Of all the new pieces on the program, John Harbison’s Finale: Presto was the most conscious effort in coming toward the paired composer’s style. Not that it could ever be mistaken for Haydn, but its aesthetic was in line with his fast finale movements: a neoclassical approach. Harbison kept Haydn’s symmetric squareness, his peasantlike regularity, his sense of brilliance and wit.

Shostakovich’s Quartet movement, written in the 1960s, was given to Stephen Hartke, who responded with From the Fifth Book (2011). Both pieces achieved a similar bleak character. The connection here seemed to come more naturally, given the relatively short time span between the two indirectly communicating composers.

The classical music world is fixated on the past, and those who try to break the mold often pay dearly at the box office.

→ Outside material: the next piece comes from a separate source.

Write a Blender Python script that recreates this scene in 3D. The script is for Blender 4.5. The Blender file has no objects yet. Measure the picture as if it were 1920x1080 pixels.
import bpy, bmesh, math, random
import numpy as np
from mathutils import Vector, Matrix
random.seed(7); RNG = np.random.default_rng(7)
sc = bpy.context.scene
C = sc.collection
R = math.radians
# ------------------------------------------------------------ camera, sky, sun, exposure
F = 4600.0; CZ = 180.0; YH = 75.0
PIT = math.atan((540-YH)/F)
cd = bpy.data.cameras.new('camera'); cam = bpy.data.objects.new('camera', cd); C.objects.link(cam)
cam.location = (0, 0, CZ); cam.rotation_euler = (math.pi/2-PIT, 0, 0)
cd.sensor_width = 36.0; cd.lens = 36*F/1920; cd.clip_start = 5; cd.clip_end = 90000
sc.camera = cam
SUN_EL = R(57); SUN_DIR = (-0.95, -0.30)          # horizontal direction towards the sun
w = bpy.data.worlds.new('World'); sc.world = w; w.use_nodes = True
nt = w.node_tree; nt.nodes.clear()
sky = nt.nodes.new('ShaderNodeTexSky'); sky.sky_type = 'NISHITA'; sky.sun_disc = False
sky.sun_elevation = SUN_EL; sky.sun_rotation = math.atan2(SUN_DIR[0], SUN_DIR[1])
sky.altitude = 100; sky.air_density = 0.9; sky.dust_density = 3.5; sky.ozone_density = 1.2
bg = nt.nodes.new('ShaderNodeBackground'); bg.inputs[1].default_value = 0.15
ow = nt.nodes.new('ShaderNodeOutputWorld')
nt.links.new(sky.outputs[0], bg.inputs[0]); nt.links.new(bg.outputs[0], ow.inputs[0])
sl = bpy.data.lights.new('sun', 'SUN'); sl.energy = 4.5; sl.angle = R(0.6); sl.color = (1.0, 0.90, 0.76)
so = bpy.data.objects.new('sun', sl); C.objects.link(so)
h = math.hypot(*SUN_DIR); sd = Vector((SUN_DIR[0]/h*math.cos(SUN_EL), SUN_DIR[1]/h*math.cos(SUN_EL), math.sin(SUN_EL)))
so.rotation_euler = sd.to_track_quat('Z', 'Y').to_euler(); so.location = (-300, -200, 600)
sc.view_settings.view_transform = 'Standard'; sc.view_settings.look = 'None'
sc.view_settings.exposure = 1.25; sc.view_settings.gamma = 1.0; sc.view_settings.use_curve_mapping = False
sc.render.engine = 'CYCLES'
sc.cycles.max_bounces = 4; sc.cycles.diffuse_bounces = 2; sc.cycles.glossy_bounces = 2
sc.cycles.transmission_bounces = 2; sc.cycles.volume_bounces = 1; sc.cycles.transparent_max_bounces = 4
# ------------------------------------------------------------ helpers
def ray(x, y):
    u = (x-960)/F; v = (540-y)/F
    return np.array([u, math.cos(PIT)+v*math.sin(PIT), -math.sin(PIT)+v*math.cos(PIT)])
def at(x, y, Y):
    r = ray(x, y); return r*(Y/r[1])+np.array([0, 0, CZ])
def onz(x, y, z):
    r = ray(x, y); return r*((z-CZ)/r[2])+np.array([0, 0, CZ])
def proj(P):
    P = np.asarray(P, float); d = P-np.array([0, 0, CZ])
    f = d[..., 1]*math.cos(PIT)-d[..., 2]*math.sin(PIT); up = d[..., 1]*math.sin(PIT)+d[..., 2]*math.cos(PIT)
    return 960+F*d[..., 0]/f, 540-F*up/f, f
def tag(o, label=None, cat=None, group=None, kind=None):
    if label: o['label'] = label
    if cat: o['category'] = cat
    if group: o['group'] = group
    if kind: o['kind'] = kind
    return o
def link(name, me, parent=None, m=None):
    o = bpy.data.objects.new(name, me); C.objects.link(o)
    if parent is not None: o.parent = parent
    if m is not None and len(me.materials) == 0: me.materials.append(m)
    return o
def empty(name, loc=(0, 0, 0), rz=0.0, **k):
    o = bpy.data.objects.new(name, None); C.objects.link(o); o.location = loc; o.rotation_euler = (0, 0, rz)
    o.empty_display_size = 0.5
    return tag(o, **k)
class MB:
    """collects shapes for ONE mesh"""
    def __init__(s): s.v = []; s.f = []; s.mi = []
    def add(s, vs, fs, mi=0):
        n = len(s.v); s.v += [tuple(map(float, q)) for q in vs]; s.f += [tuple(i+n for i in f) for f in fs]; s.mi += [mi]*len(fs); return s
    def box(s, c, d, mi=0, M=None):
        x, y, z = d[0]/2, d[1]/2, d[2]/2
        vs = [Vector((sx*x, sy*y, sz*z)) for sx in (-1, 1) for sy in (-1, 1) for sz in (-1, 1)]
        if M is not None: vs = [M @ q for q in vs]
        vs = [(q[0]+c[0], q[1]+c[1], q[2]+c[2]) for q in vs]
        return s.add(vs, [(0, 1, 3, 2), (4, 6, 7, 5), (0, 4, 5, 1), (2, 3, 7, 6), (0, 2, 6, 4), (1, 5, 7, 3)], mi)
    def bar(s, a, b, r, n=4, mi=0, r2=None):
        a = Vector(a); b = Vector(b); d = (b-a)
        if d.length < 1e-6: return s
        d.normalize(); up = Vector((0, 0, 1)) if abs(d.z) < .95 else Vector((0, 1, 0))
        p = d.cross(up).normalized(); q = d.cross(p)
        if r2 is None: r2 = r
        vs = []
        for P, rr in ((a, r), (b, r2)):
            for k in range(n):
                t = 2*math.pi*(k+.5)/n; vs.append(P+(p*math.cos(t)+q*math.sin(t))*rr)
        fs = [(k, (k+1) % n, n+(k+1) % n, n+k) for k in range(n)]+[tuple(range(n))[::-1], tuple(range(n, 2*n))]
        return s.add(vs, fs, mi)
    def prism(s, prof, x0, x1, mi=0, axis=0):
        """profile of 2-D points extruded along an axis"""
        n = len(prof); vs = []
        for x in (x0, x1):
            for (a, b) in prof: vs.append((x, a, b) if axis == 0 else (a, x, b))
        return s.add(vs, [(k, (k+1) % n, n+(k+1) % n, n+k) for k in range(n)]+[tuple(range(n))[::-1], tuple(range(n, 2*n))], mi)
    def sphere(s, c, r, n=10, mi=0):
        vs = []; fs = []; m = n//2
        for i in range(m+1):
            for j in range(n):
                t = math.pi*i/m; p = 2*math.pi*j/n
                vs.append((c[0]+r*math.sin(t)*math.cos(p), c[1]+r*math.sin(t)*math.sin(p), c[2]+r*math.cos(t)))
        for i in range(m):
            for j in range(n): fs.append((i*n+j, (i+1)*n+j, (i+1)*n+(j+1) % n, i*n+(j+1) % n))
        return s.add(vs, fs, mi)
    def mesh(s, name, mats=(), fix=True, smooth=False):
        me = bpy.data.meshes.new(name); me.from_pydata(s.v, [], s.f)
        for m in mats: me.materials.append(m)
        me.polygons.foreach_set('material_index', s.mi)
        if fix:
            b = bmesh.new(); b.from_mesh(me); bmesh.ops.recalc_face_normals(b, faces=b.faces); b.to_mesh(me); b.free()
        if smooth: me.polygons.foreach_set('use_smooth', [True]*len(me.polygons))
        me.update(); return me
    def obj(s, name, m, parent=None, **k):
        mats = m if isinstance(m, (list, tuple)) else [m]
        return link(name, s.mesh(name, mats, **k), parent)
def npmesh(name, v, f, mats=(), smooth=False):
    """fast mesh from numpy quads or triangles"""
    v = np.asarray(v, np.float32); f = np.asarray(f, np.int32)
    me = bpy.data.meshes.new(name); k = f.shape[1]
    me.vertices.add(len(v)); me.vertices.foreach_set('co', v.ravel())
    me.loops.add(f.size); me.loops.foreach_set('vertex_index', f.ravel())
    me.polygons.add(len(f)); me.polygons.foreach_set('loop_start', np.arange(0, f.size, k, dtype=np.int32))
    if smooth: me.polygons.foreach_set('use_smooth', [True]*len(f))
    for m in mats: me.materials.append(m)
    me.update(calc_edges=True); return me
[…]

Brentano’s performance of Mozart’s Quartet fragment in E minor, K. 417d, was one of the more interesting parts of the evening because it revealed how he composed. It starts off as Mozart normally does, but suddenly naked runs rise in the first violin part — the accompaniment disappears from underneath, comes back, disappears again. Vijay Iyer appended his response, Mozart Effects, directly onto the incomplete Mozart fragment. Mozart’s last line is repeated. And repeated again. After the third time, we realize that it’s no longer Mozart. Ha! Like Adolphe, Iyer uses the unfinished piece as a runway to take off in his own style, hardly looking back. Just when I started wondering what’s the connection? he brought back a brilliant coda that shifted into triadic harmony in fast arpeggiation by all instruments. Again, it didn’t try to be Mozart, but at least it made a nod to his musical language — a token bit of bridging back to the original composer.

The overall flow of the program was more halting than the usual chamber music concert that would feature three or four big pieces. Last year, the Brentano tried something along the same lines, patching together a mix of Haydn, Dvořák, Gershwin, arrangements of modern show tunes, and original compositions to create an array of different styles carefully curated together: a postmodern musical collage. The classical music world is fixated on the past, and those who try to break the mold often pay dearly at the box office (Herbst Theatre was barely half-full for this concert). The Brentano Quartet is to be commended for working with our well-justified obsession with the top 1 percent of past masters, while finding new ways to look at it and also bringing in new material, mining inspiration from history.